▶ [INPUT MATERIAL]:
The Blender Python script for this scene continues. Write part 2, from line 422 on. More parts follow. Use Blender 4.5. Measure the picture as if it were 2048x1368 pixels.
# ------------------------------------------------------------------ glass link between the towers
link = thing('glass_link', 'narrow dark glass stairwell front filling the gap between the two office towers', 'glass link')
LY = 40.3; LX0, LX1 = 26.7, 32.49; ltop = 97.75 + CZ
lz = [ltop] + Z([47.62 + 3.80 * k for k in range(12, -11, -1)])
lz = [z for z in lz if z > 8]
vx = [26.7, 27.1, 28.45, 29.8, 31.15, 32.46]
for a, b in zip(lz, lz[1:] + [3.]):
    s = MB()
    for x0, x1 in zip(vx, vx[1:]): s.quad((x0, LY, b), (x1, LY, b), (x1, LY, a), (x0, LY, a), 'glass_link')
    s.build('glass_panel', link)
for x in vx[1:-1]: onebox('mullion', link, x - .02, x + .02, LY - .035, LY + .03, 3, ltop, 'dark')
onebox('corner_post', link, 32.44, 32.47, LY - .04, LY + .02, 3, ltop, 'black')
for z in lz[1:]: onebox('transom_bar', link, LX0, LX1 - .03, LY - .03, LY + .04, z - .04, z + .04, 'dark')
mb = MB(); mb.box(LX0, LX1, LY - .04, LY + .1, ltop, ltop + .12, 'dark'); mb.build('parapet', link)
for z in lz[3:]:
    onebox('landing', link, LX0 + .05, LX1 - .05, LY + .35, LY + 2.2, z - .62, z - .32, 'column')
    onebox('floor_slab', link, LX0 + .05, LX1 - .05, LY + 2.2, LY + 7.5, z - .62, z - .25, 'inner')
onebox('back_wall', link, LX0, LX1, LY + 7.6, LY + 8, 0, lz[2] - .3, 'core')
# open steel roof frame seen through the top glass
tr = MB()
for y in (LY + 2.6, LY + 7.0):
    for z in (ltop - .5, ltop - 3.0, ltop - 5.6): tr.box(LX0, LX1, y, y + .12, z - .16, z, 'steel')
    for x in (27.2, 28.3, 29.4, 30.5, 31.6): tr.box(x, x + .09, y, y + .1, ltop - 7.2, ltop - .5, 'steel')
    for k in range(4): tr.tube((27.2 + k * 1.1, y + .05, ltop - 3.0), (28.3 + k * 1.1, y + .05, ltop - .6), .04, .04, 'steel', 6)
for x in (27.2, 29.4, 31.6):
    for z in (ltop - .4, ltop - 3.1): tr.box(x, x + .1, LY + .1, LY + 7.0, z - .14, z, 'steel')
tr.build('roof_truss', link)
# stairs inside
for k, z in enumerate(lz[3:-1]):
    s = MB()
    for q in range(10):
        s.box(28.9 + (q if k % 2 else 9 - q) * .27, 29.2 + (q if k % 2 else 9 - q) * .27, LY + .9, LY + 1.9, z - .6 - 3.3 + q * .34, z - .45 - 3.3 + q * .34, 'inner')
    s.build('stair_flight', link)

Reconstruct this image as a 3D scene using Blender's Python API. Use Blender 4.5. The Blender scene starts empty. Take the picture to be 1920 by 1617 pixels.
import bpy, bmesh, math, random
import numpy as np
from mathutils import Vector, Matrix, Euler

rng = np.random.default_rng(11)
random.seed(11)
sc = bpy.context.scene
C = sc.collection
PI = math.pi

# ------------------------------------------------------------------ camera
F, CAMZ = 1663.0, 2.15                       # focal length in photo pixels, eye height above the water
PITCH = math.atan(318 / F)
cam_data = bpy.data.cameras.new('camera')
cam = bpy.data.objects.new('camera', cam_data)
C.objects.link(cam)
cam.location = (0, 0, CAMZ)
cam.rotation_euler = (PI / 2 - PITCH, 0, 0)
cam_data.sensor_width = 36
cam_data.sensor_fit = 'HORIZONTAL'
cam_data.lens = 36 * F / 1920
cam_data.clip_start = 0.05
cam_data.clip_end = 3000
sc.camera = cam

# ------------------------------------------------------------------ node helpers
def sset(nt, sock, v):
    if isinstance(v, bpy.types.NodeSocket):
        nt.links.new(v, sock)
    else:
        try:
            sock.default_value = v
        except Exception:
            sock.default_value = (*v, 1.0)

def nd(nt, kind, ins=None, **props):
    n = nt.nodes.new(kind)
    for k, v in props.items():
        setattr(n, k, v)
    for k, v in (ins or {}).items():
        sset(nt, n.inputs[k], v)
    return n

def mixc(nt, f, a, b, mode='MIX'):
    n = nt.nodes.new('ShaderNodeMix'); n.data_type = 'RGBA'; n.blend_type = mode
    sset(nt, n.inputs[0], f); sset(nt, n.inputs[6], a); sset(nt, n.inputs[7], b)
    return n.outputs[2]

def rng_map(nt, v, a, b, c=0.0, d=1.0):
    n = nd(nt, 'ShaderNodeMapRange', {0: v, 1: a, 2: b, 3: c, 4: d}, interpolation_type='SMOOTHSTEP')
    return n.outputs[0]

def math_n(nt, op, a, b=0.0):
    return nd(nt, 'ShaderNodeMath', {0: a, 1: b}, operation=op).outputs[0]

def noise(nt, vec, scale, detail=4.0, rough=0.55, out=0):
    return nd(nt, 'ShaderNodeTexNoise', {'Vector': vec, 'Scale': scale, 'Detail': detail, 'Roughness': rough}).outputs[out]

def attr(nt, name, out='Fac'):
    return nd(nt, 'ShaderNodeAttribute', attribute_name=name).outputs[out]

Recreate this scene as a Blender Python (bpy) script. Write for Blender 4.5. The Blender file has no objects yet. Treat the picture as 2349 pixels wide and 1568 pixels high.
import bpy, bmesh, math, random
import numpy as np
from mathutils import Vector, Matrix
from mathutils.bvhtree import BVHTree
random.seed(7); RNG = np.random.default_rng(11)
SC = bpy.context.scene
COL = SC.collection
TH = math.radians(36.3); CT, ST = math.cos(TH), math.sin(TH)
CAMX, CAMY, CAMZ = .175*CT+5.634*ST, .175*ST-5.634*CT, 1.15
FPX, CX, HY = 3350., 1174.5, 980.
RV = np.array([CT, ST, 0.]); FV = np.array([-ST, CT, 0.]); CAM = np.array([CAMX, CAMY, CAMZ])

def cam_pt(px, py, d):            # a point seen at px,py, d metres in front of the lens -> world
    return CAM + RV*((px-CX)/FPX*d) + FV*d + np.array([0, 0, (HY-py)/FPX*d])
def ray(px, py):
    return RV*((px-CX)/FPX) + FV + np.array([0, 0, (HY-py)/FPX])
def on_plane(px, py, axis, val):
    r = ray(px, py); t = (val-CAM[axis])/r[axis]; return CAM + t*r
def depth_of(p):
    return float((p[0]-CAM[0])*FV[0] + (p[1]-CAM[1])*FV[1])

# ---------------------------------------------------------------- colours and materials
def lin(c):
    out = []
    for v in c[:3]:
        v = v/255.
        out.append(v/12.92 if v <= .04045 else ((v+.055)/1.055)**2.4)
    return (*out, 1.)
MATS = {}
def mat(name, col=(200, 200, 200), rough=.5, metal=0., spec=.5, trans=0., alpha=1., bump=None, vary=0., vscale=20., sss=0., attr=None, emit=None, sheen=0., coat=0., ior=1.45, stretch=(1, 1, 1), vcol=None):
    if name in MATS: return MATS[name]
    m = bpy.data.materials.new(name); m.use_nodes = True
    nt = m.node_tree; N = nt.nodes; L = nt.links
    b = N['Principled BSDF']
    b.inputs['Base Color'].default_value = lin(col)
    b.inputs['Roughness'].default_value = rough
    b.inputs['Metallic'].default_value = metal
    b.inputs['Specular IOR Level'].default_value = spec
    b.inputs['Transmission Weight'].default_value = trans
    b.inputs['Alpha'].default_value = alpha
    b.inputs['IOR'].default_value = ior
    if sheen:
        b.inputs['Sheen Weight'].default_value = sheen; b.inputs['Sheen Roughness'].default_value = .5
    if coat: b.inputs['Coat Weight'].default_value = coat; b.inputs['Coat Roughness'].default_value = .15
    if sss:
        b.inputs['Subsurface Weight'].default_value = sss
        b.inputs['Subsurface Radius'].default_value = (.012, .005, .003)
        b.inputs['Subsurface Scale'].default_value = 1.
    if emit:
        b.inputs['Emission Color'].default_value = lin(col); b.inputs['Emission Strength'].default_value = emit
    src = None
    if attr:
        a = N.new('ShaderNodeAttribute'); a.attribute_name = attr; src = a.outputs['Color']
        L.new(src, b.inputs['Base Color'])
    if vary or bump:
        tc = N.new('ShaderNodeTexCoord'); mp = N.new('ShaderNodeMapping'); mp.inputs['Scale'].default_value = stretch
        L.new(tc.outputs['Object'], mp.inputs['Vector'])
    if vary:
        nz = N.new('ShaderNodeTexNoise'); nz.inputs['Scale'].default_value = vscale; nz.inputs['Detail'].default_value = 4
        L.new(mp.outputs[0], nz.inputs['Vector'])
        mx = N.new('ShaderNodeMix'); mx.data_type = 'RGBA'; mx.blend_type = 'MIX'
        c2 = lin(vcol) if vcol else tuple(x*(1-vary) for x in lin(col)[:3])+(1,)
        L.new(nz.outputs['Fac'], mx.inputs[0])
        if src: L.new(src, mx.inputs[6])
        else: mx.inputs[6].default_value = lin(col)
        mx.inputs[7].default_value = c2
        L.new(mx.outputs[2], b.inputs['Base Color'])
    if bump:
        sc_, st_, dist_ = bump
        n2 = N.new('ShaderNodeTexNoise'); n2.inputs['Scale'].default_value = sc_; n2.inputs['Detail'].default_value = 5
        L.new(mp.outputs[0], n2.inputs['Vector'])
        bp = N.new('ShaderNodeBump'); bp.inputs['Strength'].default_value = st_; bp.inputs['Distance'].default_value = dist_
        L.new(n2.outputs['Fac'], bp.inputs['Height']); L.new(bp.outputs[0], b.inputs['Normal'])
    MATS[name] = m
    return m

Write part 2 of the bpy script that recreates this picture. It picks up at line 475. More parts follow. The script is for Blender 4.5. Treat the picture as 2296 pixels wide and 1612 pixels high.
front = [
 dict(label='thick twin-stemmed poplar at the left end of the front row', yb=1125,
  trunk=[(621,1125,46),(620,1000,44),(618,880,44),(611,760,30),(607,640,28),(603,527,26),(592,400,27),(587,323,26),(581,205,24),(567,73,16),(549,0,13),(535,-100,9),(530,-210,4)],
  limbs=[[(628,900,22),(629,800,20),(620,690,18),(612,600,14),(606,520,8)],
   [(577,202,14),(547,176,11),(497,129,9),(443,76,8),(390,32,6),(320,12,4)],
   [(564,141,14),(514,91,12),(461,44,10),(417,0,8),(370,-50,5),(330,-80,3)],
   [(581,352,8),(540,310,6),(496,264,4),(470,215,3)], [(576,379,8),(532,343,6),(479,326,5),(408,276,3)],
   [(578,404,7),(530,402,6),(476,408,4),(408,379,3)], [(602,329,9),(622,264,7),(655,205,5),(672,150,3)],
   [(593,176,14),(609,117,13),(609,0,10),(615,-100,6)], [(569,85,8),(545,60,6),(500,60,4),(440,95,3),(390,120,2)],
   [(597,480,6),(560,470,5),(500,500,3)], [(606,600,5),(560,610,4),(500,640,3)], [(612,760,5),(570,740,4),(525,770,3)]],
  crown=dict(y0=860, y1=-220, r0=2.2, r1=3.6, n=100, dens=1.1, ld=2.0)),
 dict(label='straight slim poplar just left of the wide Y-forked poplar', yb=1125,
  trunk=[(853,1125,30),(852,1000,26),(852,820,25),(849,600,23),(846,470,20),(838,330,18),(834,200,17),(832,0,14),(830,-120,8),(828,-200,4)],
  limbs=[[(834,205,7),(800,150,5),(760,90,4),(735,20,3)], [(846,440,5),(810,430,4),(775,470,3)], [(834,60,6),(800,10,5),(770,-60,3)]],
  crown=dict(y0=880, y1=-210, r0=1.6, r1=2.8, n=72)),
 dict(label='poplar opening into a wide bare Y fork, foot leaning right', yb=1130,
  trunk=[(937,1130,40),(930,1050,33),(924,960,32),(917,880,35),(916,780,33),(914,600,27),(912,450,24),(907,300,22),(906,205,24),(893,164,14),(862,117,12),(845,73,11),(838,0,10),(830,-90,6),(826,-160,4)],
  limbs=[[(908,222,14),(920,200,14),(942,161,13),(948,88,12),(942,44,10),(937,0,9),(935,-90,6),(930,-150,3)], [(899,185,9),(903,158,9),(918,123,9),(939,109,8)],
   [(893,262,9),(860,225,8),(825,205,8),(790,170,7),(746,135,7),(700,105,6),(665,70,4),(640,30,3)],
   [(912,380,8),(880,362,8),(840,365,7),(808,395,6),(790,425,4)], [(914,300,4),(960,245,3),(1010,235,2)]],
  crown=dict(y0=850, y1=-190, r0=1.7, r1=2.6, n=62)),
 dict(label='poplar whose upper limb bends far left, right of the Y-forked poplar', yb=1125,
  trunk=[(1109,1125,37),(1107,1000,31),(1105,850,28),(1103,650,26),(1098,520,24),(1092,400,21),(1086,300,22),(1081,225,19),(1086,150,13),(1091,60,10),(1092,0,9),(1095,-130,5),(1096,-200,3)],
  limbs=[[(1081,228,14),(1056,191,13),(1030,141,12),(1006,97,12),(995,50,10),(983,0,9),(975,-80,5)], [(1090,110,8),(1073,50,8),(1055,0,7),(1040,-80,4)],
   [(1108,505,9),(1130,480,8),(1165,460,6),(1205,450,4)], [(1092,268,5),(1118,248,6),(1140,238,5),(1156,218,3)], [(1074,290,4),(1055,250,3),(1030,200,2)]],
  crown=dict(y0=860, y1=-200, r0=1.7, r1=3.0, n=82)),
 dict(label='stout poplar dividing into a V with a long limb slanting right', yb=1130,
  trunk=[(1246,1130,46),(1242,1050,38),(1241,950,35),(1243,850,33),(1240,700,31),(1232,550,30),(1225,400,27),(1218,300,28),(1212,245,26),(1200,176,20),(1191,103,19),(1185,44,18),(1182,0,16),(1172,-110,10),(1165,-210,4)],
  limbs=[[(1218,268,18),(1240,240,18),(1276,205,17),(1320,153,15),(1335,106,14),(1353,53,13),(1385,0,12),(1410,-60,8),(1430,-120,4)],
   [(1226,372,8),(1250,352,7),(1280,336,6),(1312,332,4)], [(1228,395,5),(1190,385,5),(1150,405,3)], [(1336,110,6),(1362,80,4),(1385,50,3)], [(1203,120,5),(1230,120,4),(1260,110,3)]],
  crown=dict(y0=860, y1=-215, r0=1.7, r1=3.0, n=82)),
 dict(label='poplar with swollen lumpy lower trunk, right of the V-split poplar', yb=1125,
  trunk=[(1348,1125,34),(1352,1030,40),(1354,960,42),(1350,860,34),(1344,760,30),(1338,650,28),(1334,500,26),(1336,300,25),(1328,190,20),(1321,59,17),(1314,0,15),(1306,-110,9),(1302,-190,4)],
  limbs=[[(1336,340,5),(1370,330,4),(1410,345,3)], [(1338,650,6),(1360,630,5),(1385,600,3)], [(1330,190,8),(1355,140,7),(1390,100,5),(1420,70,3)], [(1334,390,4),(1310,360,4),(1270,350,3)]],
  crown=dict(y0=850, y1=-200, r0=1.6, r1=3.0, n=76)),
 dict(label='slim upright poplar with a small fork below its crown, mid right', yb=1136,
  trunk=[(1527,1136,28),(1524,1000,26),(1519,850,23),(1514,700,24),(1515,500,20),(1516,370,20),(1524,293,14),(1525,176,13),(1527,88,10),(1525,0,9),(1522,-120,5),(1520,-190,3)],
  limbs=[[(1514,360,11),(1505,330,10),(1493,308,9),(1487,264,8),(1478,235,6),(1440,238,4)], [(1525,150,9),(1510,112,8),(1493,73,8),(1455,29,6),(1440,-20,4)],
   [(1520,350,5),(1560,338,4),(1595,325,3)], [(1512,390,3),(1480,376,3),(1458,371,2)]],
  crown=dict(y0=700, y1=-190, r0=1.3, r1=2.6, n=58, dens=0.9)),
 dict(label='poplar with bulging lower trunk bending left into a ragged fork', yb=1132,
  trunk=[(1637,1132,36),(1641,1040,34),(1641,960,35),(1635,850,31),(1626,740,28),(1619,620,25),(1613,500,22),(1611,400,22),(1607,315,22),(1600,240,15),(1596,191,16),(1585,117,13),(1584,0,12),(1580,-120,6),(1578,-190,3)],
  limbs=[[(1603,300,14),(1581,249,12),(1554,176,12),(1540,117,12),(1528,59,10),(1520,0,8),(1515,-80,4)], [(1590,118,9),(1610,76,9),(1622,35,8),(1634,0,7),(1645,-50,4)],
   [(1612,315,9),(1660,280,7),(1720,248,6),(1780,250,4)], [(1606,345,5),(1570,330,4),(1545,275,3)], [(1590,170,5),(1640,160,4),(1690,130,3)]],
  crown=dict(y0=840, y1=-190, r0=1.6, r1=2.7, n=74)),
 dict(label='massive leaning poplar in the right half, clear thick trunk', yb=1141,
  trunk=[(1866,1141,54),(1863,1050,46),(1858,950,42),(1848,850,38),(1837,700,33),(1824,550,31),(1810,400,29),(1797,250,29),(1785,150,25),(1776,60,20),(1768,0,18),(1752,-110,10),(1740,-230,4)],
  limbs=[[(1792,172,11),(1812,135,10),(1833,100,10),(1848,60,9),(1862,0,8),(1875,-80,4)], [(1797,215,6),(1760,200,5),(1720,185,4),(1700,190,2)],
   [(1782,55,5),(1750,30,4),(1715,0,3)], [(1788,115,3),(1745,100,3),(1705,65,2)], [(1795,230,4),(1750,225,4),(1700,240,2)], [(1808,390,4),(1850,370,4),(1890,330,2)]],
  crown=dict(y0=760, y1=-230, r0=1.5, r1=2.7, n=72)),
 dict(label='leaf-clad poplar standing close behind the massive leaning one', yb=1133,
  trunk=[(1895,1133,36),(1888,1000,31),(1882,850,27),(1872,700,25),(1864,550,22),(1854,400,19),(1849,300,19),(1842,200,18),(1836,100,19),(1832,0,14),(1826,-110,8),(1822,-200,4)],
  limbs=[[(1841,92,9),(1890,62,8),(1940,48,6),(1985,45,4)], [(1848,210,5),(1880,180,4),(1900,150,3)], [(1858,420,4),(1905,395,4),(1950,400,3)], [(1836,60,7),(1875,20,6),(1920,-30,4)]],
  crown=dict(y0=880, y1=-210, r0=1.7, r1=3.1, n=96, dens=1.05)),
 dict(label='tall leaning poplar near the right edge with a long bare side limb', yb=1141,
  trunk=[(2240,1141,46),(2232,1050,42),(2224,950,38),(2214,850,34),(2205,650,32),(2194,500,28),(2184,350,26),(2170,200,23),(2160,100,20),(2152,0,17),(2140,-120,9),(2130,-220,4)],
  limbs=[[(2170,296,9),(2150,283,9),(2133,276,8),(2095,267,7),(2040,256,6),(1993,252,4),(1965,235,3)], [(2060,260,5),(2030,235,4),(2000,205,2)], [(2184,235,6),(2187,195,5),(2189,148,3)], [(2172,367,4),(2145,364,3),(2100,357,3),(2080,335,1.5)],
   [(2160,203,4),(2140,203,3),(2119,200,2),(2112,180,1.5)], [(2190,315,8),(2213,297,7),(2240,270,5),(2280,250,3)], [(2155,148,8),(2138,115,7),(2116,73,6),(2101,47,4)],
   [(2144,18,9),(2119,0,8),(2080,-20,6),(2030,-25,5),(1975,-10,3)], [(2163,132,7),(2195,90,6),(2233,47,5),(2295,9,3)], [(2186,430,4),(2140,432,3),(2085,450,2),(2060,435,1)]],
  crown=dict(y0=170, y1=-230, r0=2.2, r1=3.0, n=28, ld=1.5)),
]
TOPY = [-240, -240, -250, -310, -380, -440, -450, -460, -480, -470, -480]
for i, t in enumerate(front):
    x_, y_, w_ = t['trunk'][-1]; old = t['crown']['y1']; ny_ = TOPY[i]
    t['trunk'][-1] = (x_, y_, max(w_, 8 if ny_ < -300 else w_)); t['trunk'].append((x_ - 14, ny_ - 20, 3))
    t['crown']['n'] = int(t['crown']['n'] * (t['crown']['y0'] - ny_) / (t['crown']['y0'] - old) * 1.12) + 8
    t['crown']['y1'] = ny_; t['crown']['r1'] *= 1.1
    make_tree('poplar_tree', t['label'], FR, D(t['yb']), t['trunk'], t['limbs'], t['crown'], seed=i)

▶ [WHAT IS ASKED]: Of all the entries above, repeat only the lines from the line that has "Reconstruct this image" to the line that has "PI = math.pi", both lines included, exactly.

▶ [RESULT OF THIS EXERCISE]:
Reconstruct this image as a 3D scene using Blender's Python API. Use Blender 4.5. The Blender scene starts empty. Take the picture to be 1920 by 1617 pixels.
import bpy, bmesh, math, random
import numpy as np
from mathutils import Vector, Matrix, Euler

rng = np.random.default_rng(11)
random.seed(11)
sc = bpy.context.scene
C = sc.collection
PI = math.pi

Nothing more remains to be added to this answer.